The babies wanted to suckle, but the clearly famished mothers had no milk, and it was apparent that they would have to hunt soon to produce the life-giving sustenance.

The cute-as-buttons cubs - all around and atop one of the three females - never stopped moving - climbing the lioness’ back, biting at her ears or tail, mock attacking each other and tumbling down her back into the sand, and trying by all means to get at her teats.

The expression on all three lionesses’ faces was one of total exasperation, that maternal feeling of understanding one’s offspring’s suffering and desperately wanting to help, but being completely powerless to do so.

Moreover, their vexation was exacerbated by the inability to discipline the brood, as they continued to climb the lionesses, pull at their tails and ears and whine for their supper. It was all written on their faces, as any mother would recognise.

In a flash, the mood shifted, and the lioness with most of the cubs on her back lost her patience, growling and snapping her gigantic teeth in the air. She then partially stood up, so that the cubs rolled down her body and onto the ground, with a couple of persistent ones still hanging onto her teats, and others immediately going into ‘play-fight’ mode in the sand.

The formidable beast growled again, eyeing the bushes in the distance for even a suggestion of some prey nearby, then lay down again, only to have the ten cubs quickly retrieve their places at her teats, insistently trying to suckle, until the irritated female pushed them away.

This drama repeated itself several times, with the entire pride becoming increasingly hungry and frustrated, to the point that we could acutely feel their pain.

I caught a glimpse of one brave little soul who slowly and craftily crawled from the lioness’ haunches up her back, across her back and to her head, where she began to gently and almost tenderly lick the lioness’ ears.

The mother closed her eyes in pleasure, obviously comforted by this act, to which the clever cub then slowly, almost imperceptibly. slid down her shoulder to land directly in front of a teat!

Enough!

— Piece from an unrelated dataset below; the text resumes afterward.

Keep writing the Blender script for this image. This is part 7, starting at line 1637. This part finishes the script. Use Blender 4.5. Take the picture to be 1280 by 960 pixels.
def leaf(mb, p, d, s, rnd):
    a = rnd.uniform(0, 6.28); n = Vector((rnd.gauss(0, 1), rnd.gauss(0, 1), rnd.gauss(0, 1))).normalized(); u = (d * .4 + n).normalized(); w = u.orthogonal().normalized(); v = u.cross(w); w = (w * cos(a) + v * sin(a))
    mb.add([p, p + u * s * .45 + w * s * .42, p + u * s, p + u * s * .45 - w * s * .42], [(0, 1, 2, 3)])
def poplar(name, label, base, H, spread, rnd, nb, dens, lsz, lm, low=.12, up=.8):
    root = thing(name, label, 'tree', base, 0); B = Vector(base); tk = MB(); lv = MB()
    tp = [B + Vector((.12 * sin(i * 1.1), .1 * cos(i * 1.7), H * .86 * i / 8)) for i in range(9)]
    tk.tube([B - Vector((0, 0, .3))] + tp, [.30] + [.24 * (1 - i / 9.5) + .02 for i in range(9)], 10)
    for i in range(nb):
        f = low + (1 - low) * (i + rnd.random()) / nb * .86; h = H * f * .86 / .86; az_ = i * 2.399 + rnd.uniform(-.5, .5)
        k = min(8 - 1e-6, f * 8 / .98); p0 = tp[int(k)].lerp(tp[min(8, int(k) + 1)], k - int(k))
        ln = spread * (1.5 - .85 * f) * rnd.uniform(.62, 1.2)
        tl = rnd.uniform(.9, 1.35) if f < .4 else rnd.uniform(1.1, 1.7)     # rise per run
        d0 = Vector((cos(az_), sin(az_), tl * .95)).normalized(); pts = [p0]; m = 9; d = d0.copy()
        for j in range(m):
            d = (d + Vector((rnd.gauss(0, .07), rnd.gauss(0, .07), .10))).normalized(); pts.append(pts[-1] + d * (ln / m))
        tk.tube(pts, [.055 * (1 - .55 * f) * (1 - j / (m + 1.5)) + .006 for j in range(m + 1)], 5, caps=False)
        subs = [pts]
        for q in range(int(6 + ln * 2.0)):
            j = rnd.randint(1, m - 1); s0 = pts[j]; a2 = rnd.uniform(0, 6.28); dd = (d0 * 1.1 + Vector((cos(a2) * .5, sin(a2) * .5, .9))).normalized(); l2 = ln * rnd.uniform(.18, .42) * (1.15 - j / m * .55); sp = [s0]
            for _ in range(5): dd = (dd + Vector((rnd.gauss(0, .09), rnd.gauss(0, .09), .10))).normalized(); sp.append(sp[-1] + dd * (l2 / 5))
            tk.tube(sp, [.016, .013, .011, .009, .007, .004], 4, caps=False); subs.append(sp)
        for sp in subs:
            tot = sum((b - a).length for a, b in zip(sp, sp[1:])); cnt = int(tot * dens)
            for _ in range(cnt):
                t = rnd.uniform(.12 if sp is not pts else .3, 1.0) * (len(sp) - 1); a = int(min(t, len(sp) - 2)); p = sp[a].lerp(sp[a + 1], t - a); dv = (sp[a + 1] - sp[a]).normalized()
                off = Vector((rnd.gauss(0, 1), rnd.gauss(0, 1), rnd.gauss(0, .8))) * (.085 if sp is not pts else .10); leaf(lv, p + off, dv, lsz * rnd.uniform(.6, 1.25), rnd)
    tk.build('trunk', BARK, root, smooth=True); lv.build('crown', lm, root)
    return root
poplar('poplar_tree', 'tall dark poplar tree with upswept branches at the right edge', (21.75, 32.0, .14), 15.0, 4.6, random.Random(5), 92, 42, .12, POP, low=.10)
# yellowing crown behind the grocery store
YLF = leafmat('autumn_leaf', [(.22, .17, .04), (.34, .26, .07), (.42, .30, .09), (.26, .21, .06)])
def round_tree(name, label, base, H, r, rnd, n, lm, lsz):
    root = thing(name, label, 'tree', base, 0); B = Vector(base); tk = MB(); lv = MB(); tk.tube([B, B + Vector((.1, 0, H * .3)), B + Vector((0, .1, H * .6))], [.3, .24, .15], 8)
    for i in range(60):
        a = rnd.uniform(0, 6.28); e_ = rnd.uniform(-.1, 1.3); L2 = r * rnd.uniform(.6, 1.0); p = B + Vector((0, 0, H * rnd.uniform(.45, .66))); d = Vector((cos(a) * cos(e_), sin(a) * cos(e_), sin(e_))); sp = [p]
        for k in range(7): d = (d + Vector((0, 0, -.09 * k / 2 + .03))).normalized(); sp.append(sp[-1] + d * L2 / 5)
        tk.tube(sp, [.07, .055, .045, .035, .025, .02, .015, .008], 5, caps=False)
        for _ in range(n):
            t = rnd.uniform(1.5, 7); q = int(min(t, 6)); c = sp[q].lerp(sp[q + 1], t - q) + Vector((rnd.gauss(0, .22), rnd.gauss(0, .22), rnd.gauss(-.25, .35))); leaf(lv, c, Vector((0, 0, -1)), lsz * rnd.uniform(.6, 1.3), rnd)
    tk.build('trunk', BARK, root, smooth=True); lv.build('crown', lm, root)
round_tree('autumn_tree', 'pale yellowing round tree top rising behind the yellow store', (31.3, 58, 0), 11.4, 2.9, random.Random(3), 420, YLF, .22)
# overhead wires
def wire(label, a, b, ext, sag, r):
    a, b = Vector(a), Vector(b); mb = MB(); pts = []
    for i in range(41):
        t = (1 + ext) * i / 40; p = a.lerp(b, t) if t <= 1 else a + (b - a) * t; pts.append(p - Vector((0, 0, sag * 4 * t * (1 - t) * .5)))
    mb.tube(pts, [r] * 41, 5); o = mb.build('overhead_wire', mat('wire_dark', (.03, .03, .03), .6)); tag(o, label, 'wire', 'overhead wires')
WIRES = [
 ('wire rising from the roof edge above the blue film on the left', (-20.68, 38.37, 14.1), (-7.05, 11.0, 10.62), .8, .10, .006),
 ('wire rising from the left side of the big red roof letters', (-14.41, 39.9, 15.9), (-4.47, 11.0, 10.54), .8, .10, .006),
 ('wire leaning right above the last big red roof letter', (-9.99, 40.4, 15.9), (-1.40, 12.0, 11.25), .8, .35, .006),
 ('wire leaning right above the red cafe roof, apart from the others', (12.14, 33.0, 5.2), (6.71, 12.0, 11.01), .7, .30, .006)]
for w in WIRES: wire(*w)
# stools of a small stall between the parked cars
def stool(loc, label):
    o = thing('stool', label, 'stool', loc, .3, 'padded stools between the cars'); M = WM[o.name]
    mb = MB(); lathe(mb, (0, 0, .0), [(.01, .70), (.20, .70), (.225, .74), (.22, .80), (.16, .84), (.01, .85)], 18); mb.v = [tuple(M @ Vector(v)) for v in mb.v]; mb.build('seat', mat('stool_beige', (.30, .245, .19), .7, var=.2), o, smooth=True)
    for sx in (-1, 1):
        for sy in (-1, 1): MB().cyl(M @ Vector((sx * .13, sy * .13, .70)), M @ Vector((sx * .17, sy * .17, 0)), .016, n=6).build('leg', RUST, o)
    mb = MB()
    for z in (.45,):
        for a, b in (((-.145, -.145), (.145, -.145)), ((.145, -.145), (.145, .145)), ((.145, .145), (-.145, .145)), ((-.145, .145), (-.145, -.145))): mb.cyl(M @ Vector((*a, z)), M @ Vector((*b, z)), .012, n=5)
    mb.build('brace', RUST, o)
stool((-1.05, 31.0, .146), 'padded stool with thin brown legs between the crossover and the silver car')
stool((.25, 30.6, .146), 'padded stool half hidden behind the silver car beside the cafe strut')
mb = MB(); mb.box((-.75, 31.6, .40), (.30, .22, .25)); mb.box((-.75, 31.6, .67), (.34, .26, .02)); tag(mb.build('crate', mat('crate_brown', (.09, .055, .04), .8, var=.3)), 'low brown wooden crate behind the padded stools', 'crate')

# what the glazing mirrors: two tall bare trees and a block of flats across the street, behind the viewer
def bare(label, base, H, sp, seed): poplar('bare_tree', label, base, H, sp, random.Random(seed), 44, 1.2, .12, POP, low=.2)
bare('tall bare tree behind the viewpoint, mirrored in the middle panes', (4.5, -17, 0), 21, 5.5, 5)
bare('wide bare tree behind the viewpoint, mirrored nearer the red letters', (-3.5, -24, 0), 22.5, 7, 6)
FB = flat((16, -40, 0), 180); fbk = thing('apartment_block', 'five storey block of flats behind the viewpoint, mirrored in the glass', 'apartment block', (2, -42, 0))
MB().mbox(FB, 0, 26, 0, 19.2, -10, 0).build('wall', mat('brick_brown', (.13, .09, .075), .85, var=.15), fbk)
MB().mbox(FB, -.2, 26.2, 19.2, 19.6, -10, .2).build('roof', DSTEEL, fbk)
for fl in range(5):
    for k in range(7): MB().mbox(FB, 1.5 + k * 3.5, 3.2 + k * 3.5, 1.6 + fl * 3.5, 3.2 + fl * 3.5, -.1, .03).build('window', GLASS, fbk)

I could hear the mothers silently cry out, as the three got up together, then began to move into the thick underbrush, to begin, it appeared, a search for prey, and the hunt.

They would have to leave their brood to fend for themselves in the fast approaching dusk, with predators and danger lurking. The once playful and demanding cubs now stood quiet and still, simultaneously turning their heads to watch their mothers depart, a look of confusion and worry quickly gathering across their faces.